At the time of writing in 2022, most if not all of his work for DC is unavailable either through their site or Amazon/Comixology as the publisher pulled it following his conviction in 2018 on charges of distributing and possessing images of child sexual abuse.

Unlike Lovecraft, Jones’s work from the late 80s/early 90s won’t have a massive impact on the field; most if not all of it has now been retconned, not specifically because of him and a wish to negate his contributions, but more because that is the nature of comics, the continual churn and introduction of new ideas and origins at the cost of those that came before. There will never be the use of his name as an adjective as people use “Lovecraftian” to describe certain scenes, creatures, or plots.

But there will, for me at least, always be that uncomfortable feeling that if and when I write about Jones’s work with any sense of admiration, or with the acknowledgement that his GREEN LANTERN stories kickstarted that hero’s revitalisation, arguably helping return him to being one of the biggest characters in DC’s canon, it will always be tainted by the fact of Jones’s hideous crimes.

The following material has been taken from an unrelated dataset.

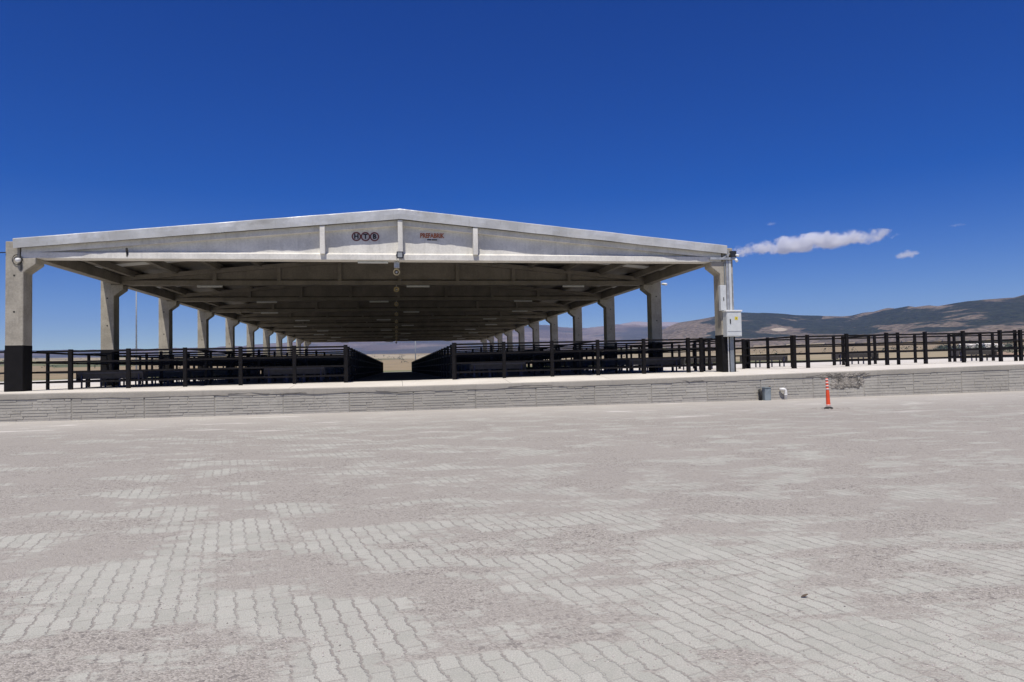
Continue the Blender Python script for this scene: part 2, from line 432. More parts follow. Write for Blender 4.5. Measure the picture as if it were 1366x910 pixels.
# gable beams
def beam_mesh(front):
    m = MB(); X = 12.58; n = 24
    xs = rng(-X, X, n)
    zt = lambda x: 5.93 - .0905 * abs(x)
    # lower flange with chamfer to the web
    prof = [(.02,4.45),(.02,4.64),(.20,4.72),(.40,4.72),(.58,4.64),(.58,4.45)]
    k = len(prof)
    vs = [(x, y, z) for x in (-X, X) for y, z in prof]
    m.add(vs, [tuple(range(k)), tuple(range(2*k-1, k-1, -1))] + [(i, (i+1)%k, (i+1)%k+k, i+k) for i in range(k)])
    # web and top flange
    for (ya, yb, dz0, dz1) in ((.2,.4,None,-.16),(.032,.568,-.20,0)):
        vs = []
        for x in xs:
            b = 4.6 if dz0 is None else zt(x) + dz0
            if dz0 is not None: b = max(b, 4.55)
            vs += [(x,ya,b),(x,yb,b),(x,yb,zt(x)+dz1),(x,ya,zt(x)+dz1)]
        fs = [(i*4+j, i*4+(j+1)%4, (i+1)*4+(j+1)%4, (i+1)*4+j) for i in range(n) for j in range(4)] + [(0,3,2,1),(n*4,n*4+1,n*4+2,n*4+3)]
        m.add(vs, fs)
    for sx in (-8.3, -5.5, -2.76, 0, 2.76, 5.5, 8.3) if not front else (-2.76, 0, 2.76):
        m.box(sx-.085, sx+.085, -.13 if front else .05, .21, 4.645 if front else 4.62, zt(sx)-(.03 if front else .17)); m.box(sx-.085, sx+.085, .39, .55, 4.62, zt(sx)-.17)
    return m
b0 = beam_mesh(True).build('gable_beam', M['beam'], shed)
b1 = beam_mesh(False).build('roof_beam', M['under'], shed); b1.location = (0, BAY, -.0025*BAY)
for i in range(2, NB + 1): copy_part(b1, shed, (0, i * BAY, -.0025*i*BAY))
# eave beams and gutters between the columns
for sgn in (-1, 1):
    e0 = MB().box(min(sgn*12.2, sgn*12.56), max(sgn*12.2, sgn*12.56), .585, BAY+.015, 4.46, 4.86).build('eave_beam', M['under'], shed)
    for i in range(1, NB): copy_part(e0, shed, (0, i*BAY, -.0025*i*BAY))
    g = MB(); xa, xb = sgn*12.63, sgn*12.95
    y0, y1 = .62, NB*BAY - .02
    for yy in range(NB):
        a, b = yy*BAY + .62, (yy+1)*BAY - .02
        g.box(min(xa,xb), max(xa,xb), a, b, 4.60, 4.62); g.box(min(xb,xb+sgn*.01), max(xb,xb+sgn*.01), a, b, 4.6, 4.98); g.box(min(xa,xa-sgn*.01), max(xa,xa-sgn*.01), a, b, 4.6, 4.98)
    g.build('gutter', M['galv'], shed)
# purlins
LEN = NB * BAY + .7
for sgn in (-1, 1):
    for k in range(7):
        xc = sgn * (.95 + k * 1.8)
        zt = 6.18 - .0965 * abs(xc) - .012; zb = 5.93 - .0905*abs(xc) - .10
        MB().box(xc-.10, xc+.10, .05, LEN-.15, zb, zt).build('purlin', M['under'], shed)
# roof sheets in strips, a translucent strip in each bay
XR = 12.72
def rz(x): return 6.27 - .0965 * abs(x)
cuts = [-.08]; 
for i in range(NB): cuts += [i*BAY + 5.55, i*BAY + 6.55]
cuts += [LEN - .05]
for sgn in (-1, 1):
    m = MB(); sk = MB()
    def slab(mb, xa, xb, ya, yb, lift=0):
        vs = [(x, y, rz(x) + dz + lift) for dz in (-.08, 0) for y in (ya, yb) for x in (xa, xb)]
        mb.add(vs, [(0,2,3,1),(4,5,7,6),(0,1,5,4),(2,6,7,3),(0,4,6,2),(1,3,7,5)])
    for i in range(0, len(cuts) - 1):
        a, b = cuts[i], cuts[i+1]
        if i % 2 == 0: slab(m, sgn*.02, sgn*XR, a, b)
        else:
            slab(m, sgn*.02, sgn*4.2, a, b)
            vs = [(x, y, rz(x) - .03) for y in (a, b) for x in (sgn*4.2, sgn*XR)]
            o = MB().add(vs, [(0,1,3,2)]).build('skylight_sheet', M['skylight'], shed)
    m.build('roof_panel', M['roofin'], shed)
MB().prism_y([(-.2, 6.265),(.2, 6.265),(.2, 6.275),(0, 6.30),(-.2, 6.275)], -.06, LEN-.06).build('ridge_cap', M['verge'], shed)
# verge flashing, dented
for end in (0, 1):
    for sgn in (-1, 1):
        m = MB(); n = 90; vs = []
        for i in range(n + 1):
            x = sgn * (12.74 * i / n)
            dn = .030 * noise.noise((x * .9, end * 7 + .3, 2)) + .016 * noise.noise((x * 3.1, 4, end))
            sag = .012 * noise.noise((x * .7, 9, end))
            h = interp(abs(x), [(0, .37), (12.74, .32)])
            zt = rz(x) + .028 + sag
            if end == 0: prof = [(.12, zt + .006), (-.165, zt + .004), (-.185 - .4*dn, zt - .02), (-.178 + dn, zt - h*.5), (-.16 + dn*1.5, zt - h + sag), (-.12, zt - h + .004)]
            else: prof = [(LEN-.2, zt + .006), (LEN-.045, zt), (LEN-.035, zt-.02), (LEN-.035, zt-h*.5), (LEN-.05, zt-h), (LEN-.08, zt-h)]
            vs += [(x, y, z) for y, z in prof]
        fs = [(i*6+j, (i+1)*6+j, (i+1)*6+j+1, i*6+j+1) for i in range(n) for j in range(5)]
        m.add(vs, fs); o = m.build('verge_flashing', M['verge'], shed)
        sol = o.modifiers.new('thick', 'SOLIDIFY'); sol.thickness = .004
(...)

As mentioned above, is it possible to totally remove the artist from their work? A similar situation has arisen recently about JK Rowling and her anti-trans comments. Can Harry Potter fans continue to enjoy those books and films despite the author’s views? Is it okay to celebrate comics written in 1990 by someone who was convicted of child abuse 2018?

I don’t have an easy answer to that. Acknowledging and condemning the facts – Lovecraft’s racism, Jones’s conviction – whenever discussion of their work comes up is, for now at least, the smallest thing I can do. I just didn’t want to leave last week’s post hanging without addressing the elephant in the room.